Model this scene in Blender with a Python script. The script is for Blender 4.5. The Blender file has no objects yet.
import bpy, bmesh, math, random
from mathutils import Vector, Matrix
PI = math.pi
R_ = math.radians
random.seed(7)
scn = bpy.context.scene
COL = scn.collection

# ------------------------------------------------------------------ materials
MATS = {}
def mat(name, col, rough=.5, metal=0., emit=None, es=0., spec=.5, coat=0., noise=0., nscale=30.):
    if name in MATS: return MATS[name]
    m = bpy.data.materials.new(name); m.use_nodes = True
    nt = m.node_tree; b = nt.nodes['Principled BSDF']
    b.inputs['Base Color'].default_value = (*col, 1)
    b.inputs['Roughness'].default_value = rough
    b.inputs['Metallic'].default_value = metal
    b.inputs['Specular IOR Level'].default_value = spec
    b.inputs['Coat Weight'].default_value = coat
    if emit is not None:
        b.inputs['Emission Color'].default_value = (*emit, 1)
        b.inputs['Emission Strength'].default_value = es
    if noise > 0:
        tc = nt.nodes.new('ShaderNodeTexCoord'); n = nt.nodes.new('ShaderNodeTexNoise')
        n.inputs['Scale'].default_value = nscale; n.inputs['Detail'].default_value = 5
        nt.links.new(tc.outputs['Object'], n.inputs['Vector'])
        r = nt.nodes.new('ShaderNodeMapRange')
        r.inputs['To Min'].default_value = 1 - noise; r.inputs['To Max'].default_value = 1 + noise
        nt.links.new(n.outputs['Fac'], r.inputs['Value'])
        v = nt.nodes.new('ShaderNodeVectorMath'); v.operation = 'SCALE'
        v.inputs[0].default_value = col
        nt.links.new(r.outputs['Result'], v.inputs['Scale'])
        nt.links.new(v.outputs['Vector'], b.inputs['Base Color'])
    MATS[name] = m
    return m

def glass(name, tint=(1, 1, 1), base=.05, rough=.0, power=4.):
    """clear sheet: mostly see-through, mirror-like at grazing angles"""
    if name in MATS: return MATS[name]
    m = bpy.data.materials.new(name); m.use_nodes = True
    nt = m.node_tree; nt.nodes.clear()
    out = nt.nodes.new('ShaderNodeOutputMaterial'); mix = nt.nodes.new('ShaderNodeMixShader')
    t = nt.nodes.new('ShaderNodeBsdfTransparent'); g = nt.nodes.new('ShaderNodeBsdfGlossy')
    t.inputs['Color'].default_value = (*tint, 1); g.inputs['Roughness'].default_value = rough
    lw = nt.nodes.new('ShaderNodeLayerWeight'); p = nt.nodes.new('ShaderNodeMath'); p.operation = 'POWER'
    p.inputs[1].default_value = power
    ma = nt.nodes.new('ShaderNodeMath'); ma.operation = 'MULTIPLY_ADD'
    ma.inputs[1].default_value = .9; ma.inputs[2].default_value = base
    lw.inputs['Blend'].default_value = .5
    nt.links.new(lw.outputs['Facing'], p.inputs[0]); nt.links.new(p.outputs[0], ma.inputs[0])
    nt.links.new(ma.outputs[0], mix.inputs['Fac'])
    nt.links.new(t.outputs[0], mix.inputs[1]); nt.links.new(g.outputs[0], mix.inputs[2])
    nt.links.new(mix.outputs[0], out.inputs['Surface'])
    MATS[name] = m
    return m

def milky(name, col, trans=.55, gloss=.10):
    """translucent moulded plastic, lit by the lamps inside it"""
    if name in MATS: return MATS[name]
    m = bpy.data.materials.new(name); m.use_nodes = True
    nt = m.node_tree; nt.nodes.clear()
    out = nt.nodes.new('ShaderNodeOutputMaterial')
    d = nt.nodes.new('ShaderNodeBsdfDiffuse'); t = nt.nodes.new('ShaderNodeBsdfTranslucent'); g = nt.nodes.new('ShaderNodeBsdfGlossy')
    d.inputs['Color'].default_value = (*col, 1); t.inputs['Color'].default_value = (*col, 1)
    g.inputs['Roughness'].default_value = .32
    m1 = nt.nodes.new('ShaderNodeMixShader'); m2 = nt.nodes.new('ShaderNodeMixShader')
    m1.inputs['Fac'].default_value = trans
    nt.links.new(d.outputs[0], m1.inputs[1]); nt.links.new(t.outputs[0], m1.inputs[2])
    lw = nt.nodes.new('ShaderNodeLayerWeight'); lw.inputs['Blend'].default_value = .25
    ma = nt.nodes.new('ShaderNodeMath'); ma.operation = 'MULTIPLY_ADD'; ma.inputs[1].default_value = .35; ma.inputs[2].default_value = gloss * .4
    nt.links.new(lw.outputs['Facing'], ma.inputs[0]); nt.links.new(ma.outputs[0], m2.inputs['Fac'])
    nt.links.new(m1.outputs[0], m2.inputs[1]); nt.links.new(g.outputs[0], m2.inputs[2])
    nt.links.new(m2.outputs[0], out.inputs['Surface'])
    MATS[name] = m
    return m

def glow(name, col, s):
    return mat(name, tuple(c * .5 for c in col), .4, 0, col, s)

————

== Exercise goal ==
Count the lines in the material above where the string "scene" appears, then state only that count.

== Full response ==
2